**Problem**.
Your output must consist solely of the lines from the "Write a Blender" line through the "SC.camera = cam" line, exactly as written, without images.

3D scene scripts:
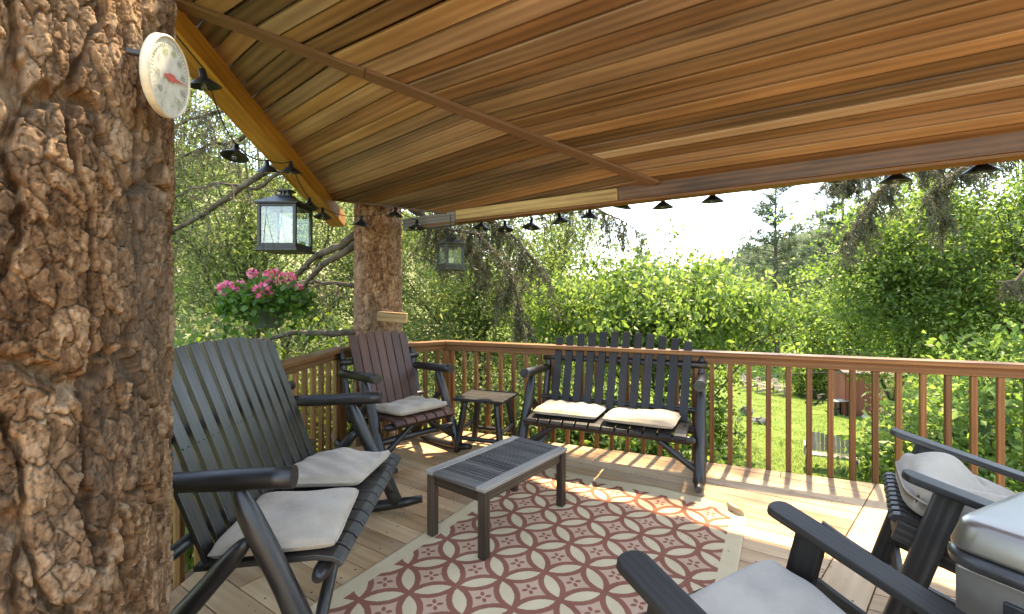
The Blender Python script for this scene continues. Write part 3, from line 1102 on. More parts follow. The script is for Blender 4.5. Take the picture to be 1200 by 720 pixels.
def cushion(name, label, root, loc, wd, dp, h, rz=0.0, rx=-.045, mat='cushion', ry=0.0, tufts=None, group=None, seed=1, nexp=8, rnd=.045, wrk=.0035):
    n = 44
    q = np.linspace(-1, 1, n)
    U, V = np.meshgrid(q, q)
    rs = np.random.default_rng(seed)
    prof = ((1 - np.abs(U) ** nexp) * (1 - np.abs(V) ** nexp))
    T = np.clip(prof, 0, 1) ** .26
    cr = 1 - rnd * (np.abs(U) ** 4) * (np.abs(V) ** 4)
    pinch = 1 - .03 * (1 - V ** 2) * (np.abs(U) ** 6)
    X = U * wd / 2 * cr * pinch
    Y = V * dp / 2 * cr * (1 - .03 * (1 - U ** 2) * np.abs(V) ** 6)
    wr = np.zeros_like(U)
    for k in range(7):
        a, b, c = rs.normal(0, 3.2, 3)
        wr += np.sin(U * a * 1.6 + V * b * 1.6 + c * 3) * wrk
    crown = .84 + .16 * np.clip((1 - U ** 2) * (1 - V ** 2), 0, 1) ** .4
    up = h / 2 * T * crown * 1.05
    lo = -h / 2 * T * .9
    if tufts:
        for tu, tv in tufts:
            d2 = ((U - tu) * wd) ** 2 + ((V - tv) * dp) ** 2
            up -= h * .62 * np.exp(-d2 / .0016) + h * .30 * np.exp(-d2 / .010)
            ang = np.arctan2((V - tv) * dp, (U - tu) * wd)
            up += .006 * np.sin(ang * 7 + tu * 9) * np.exp(-d2 / .008) * T
    up += wr * T
    v = np.concatenate([np.stack([X, Y, up], -1).reshape(-1, 3), np.stack([X, Y, lo], -1).reshape(-1, 3)])
    i = np.arange(n * n).reshape(n, n)
    f1 = np.stack([i[:-1, :-1], i[:-1, 1:], i[1:, 1:], i[1:, :-1]], -1).reshape(-1, 4)
    f2 = (f1 + n * n)[:, ::-1]
    edge = np.concatenate([i[0, :], i[1:, -1], i[-1, -2::-1], i[-2:0:-1, 0]])
    e2 = np.roll(edge, -1)
    f3 = np.stack([edge, edge + n * n, e2 + n * n, e2], -1)
    o = numpy_mesh(name, v, np.concatenate([f1, f2, f3]), M[mat], None, smooth=True)
    # piping cord round the seam
    mbp = MB()
    ring = [tuple(v[k]) for k in edge[::3]]
    ring.append(ring[0])
    mbp.tube(ring, .0045, 6, .5, False)
    mbp.build("piping", M[mat], o)
    bpy.context.view_layer.update()
    o.matrix_world = Matrix.LocRotScale(root.location, root.rotation_euler, None) @ Matrix.Translation(loc) @ Matrix.Rotation(rz, 4, 'Z') @ Matrix.Rotation(rx, 4, 'X') @ Matrix.Rotation(ry, 4, 'Y')
    tag(o, label, "cushion", group)
    return o


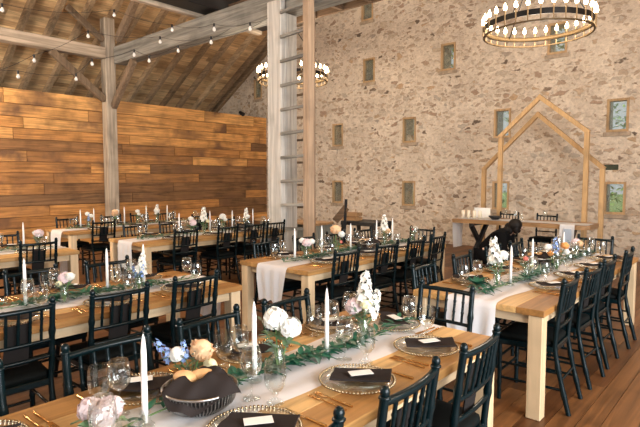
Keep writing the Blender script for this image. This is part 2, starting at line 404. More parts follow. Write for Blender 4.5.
# stone wall with real window openings
WW, WH = .40, .66
wins = []
for X in (-2.43, -4.77, -7.24, -9.66): wins += [(X, 1.235), (X, 2.89)]
for X in (-3.62, -6.16, -8.55, -10.85, -13.12): wins.append((X, 4.6))
wins.append((-8.62, 6.28))
wins.sort()
xs = sorted({-17.0, 5.5} | {round(X + s * WW / 2, 3) for X, _ in wins for s in (-1, 1)})
zs = sorted({0.0, 10.5} | {round(Z + s * WH / 2, 3) for _, Z in wins for s in (-1, 1)})
def hole(xa, xb, za, zb):
    cx, cz = (xa + xb) / 2, (za + zb) / 2
    return any(abs(cx - X) < WW / 2 - .001 and abs(cz - Z) < WH / 2 - .001 for X, Z in wins)
b = MB(); TH = .55
for i in range(len(xs) - 1):
    for j in range(len(zs) - 1):
        xa, xb, za, zb = xs[i], xs[i + 1], zs[j], zs[j + 1]
        if hole(xa, xb, za, zb): continue
        b.add([(xa, YS, za), (xb, YS, za), (xb, YS, zb), (xa, YS, zb)], [(0, 1, 2, 3)])
        b.add([(xa, YS + TH, za), (xb, YS + TH, za), (xb, YS + TH, zb), (xa, YS + TH, zb)], [(3, 2, 1, 0)])
for X, Z in wins:
    a0, a1, c0, c1 = X - WW / 2, X + WW / 2, Z - WH / 2, Z + WH / 2
    y0, y1 = YS, YS + TH
    b.add([(a0, y0, c0), (a1, y0, c0), (a1, y1, c0), (a0, y1, c0)], [(0, 1, 2, 3)])
    b.add([(a0, y0, c1), (a1, y0, c1), (a1, y1, c1), (a0, y1, c1)], [(3, 2, 1, 0)])
    b.add([(a0, y0, c0), (a0, y1, c0), (a0, y1, c1), (a0, y0, c1)], [(0, 1, 2, 3)])
    b.add([(a1, y0, c0), (a1, y1, c0), (a1, y1, c1), (a1, y0, c1)], [(3, 2, 1, 0)])
tag(b.build('wall_back', M['stone']), 'tall rubble stone gable wall with small slit windows', 'wall', kind='structure')
for n, (X, Z) in enumerate(wins):
    fr = MB(); t = .045; a0, a1, c0, c1 = X - WW / 2 + .002, X + WW / 2 - .002, Z - WH / 2 + .002, Z + WH / 2 - .002
    y0, y1 = YS - .012, YS + .10
    fr.tint = R.random()
    fr.box(a0, a0 + t, y0, y1, c0, c1); fr.box(a1 - t, a1, y0, y1, c0, c1)
    fr.box(a0 + t, a1 - t, y0, y1, c1 - t, c1); fr.box(a0 + t, a1 - t, y0, y1, c0, c0 + t)
    w = tag(fr.build('window_%d' % (n + 1), M['winframe']), 'small wooden framed slit window set in the stone wall', 'window', kind='structure')
    p = MB(); p.box(a0 + t, a1 - t, YS + .05, YS + .056, c0 + t, c1 - t); p.build('pane', M['pane'], w)
    sl = MB(); sl.box(a0 - .05, a1 + .05, YS - .03, YS + .0, c0 - .09, c0 - .004, bev=.01); sl.build('sill', M['sill'], w)
nb = MB(); nb.box(-2.66, -2.38, YS - .012, YS + .05, 1.80, 1.91, bev=.01)  # flat dark block, its colour stands for a shaded recess
tag(nb.build('recess_shade', M['niche']), 'dark greenish flat stone set above the lowest right window', 'stone')

# timber partition wall on the left
b = MB(); y_end = YS - .005; z = 0; rows = [.25] * 12 + [.28, .33]
for ri, h in enumerate(rows):
    y = -2.0 - R.random() * 3
    while y < y_end:
        l = R.choice((1.8, 2.4, 3.2, 4.0, 4.8)) * R.uniform(.85, 1.1)
        b.tint = min(1, max(0, R.gauss(.62, .22))) if ri < 13 else R.uniform(.7, .95)
        if R.random() < .12 and ri < 12: b.tint = R.uniform(0, .12)
        d = R.uniform(0, .012)
        e = min(y + l - .010, y_end)
        if e > -5: b.box(XW - .06, XW + d, y, e, z + .012, z + h)
        y += l
    z += h
WOODTOP = z
b.tint = 0.0; b.box(XW - .09, XW - .06, -5, y_end, 0, z - .05)
tag(b.build('wall_left', M['barn']), 'partition wall of wide reclaimed orange brown barn boards', 'wall', kind='structure')
b = MB(); b.box(-17.0, -16.6, -5, YS, 0, 3.5)  # unseen wall, added to stop sky light leaking in under the eaves
tag(b.build('wall_outer', M['stone']), 'low outer eaves wall behind the board partition', 'wall', kind='structure')

# roof: sheathing boards with rafters as parts
def rz(X): return 5.95 + .62 * (X + 12.52)
RX = -5.5
b = MB(); st = .17; n = 0; ln = math.hypot(1, .62); ux = 1 / ln; uz = .62 / ln
X = -16.9
while X < RX:
    y = -5 - R.random() * 2
    while y < YS:
        l = R.uniform(2, 4); b.tint = R.random(); e = min(y + l - .01, YS)
        xa, xb = X, X + st * ux - .006
        b.add([(xa, y, rz(xa)), (xb, y, rz(xb)), (xb, e, rz(xb)), (xa, e, rz(xa)),
               (xa, y, rz(xa) + .04), (xb, y, rz(xb) + .04), (xb, e, rz(xb) + .04), (xa, e, rz(xa) + .04)],
              [(3, 2, 1, 0), (4, 5, 6, 7), (0, 1, 5, 4), (1, 2, 6, 5), (2, 3, 7, 6), (3, 0, 4, 7)])
        y += l
    X += st * ux
b.tint = .5
zr = rz(RX)
b.add([(-17, -5, rz(-17) + .05), (RX, -5, zr + .05), (RX, YS, zr + .05), (-17, YS, rz(-17) + .05)], [(0, 1, 2, 3)])
b.add([(RX, -5, zr), (5, -5, zr - .62 * (5 - RX)), (5, YS, zr - .62 * (5 - RX)), (RX, YS, zr)], [(3, 2, 1, 0)])
ceil = tag(b.build('ceiling', M['roof']), 'sloping boarded barn roof seen from below', 'ceiling', kind='structure')
y = -3.9
while y < YS - .1:
    f = MB(); f.tint = R.random()
    xa, xb = -16.7, RX
    f.bar((xa, y, rz(xa) - .085), (xb, y, rz(xb) - .085), .11, .16)
    f.build('rafter', M['rafter'], ceil)
    y += .61
f = MB(); f.tint = .1; f.bar((-16.7, YS - .07, rz(-16.7) - .1), (RX, YS - .07, rz(RX) - .1), .13, .2); f.build('rafter', M['rafter'], ceil)

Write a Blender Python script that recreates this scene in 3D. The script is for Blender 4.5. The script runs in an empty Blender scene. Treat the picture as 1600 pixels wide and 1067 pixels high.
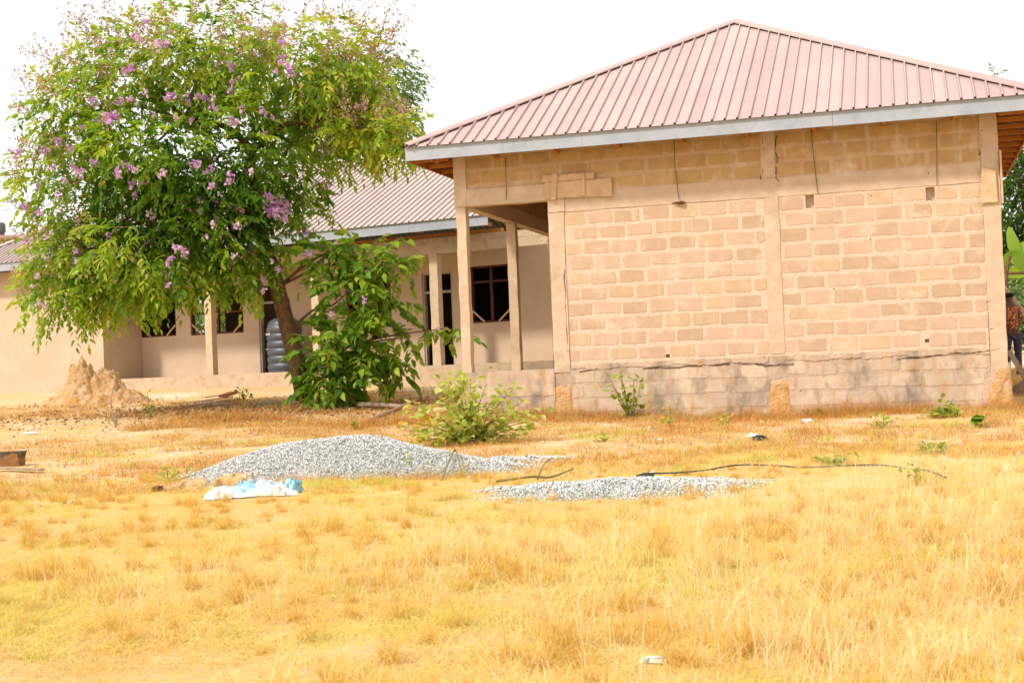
import bpy, math, random
import numpy as np
from mathutils import Vector, Matrix, noise as mnoise

random.seed(7)
RNG = np.random.default_rng(11)
SC = bpy.context.scene
COL = SC.collection

# ------------------------------------------------------------------ camera
CX, CY, CZ = 7.113, -22.286, 0.8755
YAW, PITCH, ROLL = 0.2726, 0.0196, 0.0406
FPX = 2222.2
fw = np.array([-math.sin(YAW) * math.cos(PITCH), math.cos(YAW) * math.cos(PITCH), math.sin(PITCH)])
rt0 = np.array([math.cos(YAW), math.sin(YAW), 0.0])
up0 = np.cross(rt0, fw)
rt = rt0 * math.cos(ROLL) - up0 * math.sin(ROLL)
up = up0 * math.cos(ROLL) + rt0 * math.sin(ROLL)
CAMP = np.array([CX, CY, CZ])
cd = bpy.data.cameras.new("camera")
cam = bpy.data.objects.new("camera", cd)
COL.objects.link(cam)
cd.lens = 50.0
cd.sensor_width = 36.0
cd.clip_start = 0.1
cd.clip_end = 6000
cd.dof.use_dof = True
cd.dof.focus_distance = 24.0
cd.dof.aperture_fstop = 6.3
mw = Matrix.Identity(4)
for i in range(3):
    mw[i][0], mw[i][1], mw[i][2], mw[i][3] = rt[i], up[i], -fw[i], CAMP[i]
cam.matrix_world = mw
SC.camera = cam

# ------------------------------------------------------------------ light
SUN_EL = math.radians(47)
SUN_AZ = math.radians(180 + 38)          # clockwise from +Y: front left of the house
sv = Vector((math.sin(SUN_AZ) * math.cos(SUN_EL), math.cos(SUN_AZ) * math.cos(SUN_EL), math.sin(SUN_EL)))
sd = bpy.data.lights.new("sun", "SUN")
sd.energy = 2.7
sd.angle = math.radians(5)
sd.color = (1.0, 0.95, 0.88)
sun = bpy.data.objects.new("sun", sd)
sun.rotation_euler = sv.to_track_quat("Z", "Y").to_euler()
COL.objects.link(sun)
W = bpy.data.worlds.new("World")
SC.world = W
W.use_nodes = True
wn, wl = W.node_tree.nodes, W.node_tree.links
wn.clear()
sky = wn.new("ShaderNodeTexSky")
sky.sky_type = "NISHITA"
sky.sun_disc = False
sky.sun_elevation = SUN_EL
sky.sun_rotation = SUN_AZ
sky.air_density = 1.0
sky.dust_density = 2.0
sky.ozone_density = 1.0
hs = wn.new("ShaderNodeHueSaturation")
hs.inputs["Saturation"].default_value = 0.12
bg = wn.new("ShaderNodeBackground")
bg.inputs["Strength"].default_value = 0.12
wo = wn.new("ShaderNodeOutputWorld")
wl.new(sky.outputs[0], hs.inputs["Color"])
hz = wn.new("ShaderNodeMix")            # even white harmattan haze over the whole sky
hz.data_type = "RGBA"
hz.inputs[0].default_value = 0.8
hz.inputs[7].default_value = (8.0, 8.05, 8.1, 1)
wl.new(hs.outputs[0], hz.inputs[6])
wl.new(hz.outputs[2], bg.inputs["Color"])
wl.new(bg.outputs[0], wo.inputs["Surface"])
SC.view_settings.view_transform = "Standard"
SC.view_settings.look = "None"
SC.view_settings.gamma = 1.0
SC.view_settings.exposure = 0.48
SC.view_settings.use_curve_mapping = False
SC.cycles.max_bounces = 8
SC.cycles.transparent_max_bounces = 8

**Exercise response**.
Write a Blender Python script that recreates this scene in 3D. The script is for Blender 4.5. The script runs in an empty Blender scene. Treat the picture as 1600 pixels wide and 1067 pixels high.
import bpy, math, random
import numpy as np
from mathutils import Vector, Matrix, noise as mnoise

random.seed(7)
RNG = np.random.default_rng(11)
SC = bpy.context.scene
COL = SC.collection

# ------------------------------------------------------------------ camera
CX, CY, CZ = 7.113, -22.286, 0.8755
YAW, PITCH, ROLL = 0.2726, 0.0196, 0.0406
FPX = 2222.2
fw = np.array([-math.sin(YAW) * math.cos(PITCH), math.cos(YAW) * math.cos(PITCH), math.sin(PITCH)])
rt0 = np.array([math.cos(YAW), math.sin(YAW), 0.0])
up0 = np.cross(rt0, fw)
rt = rt0 * math.cos(ROLL) - up0 * math.sin(ROLL)
up = up0 * math.cos(ROLL) + rt0 * math.sin(ROLL)
CAMP = np.array([CX, CY, CZ])
cd = bpy.data.cameras.new("camera")
cam = bpy.data.objects.new("camera", cd)
COL.objects.link(cam)
cd.lens = 50.0
cd.sensor_width = 36.0
cd.clip_start = 0.1
cd.clip_end = 6000
cd.dof.use_dof = True
cd.dof.focus_distance = 24.0
cd.dof.aperture_fstop = 6.3
mw = Matrix.Identity(4)
for i in range(3):
    mw[i][0], mw[i][1], mw[i][2], mw[i][3] = rt[i], up[i], -fw[i], CAMP[i]
cam.matrix_world = mw
SC.camera = cam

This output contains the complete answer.